GUS (Global Unbounded Sequences)

GUS is a memory reclaim algorithm used in FreeBSD, similar to RCU. It is borrows concepts from Epoch and Parsec. A video of a presentation describing the integration of GUS with UMA (FreeBSD's slab implementation) is here:

The best description of GUS is in the FreeBSD code itself. It is based on the concept of global write clock, with readers catching up to writers.

Effectively, I see GUS as an implementation of light traveling from distant stars. When a photon leaves a star, it is no longer needed by the star and is ready to be reclaimed. However, on earth we can't see the photon yet, we can only see what we've been shown so far, and in a way, if we've not seen something because enough “time” has not passed, then we may not reclaim it yet. If we've not seen something, we will see it at some point in the future. Till then we need to sit tight.

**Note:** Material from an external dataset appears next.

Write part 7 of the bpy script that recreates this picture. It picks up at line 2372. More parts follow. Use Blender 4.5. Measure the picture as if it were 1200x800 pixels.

Roughly, an implementation has 2+N counters (with N CPUs): 1. Global write sequence. 2. Global read sequence. 3. Per-cpu read sequence (read from #1 when a reader starts)

On freeing, the object is tagged with the write sequence. Only once global read sequence has caught up with global write sequence, the object is freed. Until then, the free'ing is deferred. The poll() operation updates #2 by referring to #3 of all CPUs. Whatever was tagged between the old read sequence and new read sequence can be freed. This is similar to synchronize_rcu() in the Linux kernel which waits for all readers to have finished observing the object being reclaimed.

Note the scalability drawbacks of this reclaim scheme:

  1. Expensive poll operation if you have 1000s of CPUs. (Note: Parsec uses a tree-based mechanism to improve the situation which GUS could consider)

  2. Heavy-weight memory barriers are needed (SRCU has a similar drawback) to ensure ordering properties of reader sections with respect to poll() operation.

  3. There can be a delay between reading the global write-sequence number and writing it into the per-cpu read-sequence number. This can cause the per-cpu read-sequence to advance past the global write-sequence. Special handling is needed.

One advantage of the scheme could be implementation simplicity.

RCU (not SRCU or Userspace RCU) doesn't suffer from these drawbacks. Reader-sections in Linux kernel RCU are extremely scalable and lightweight.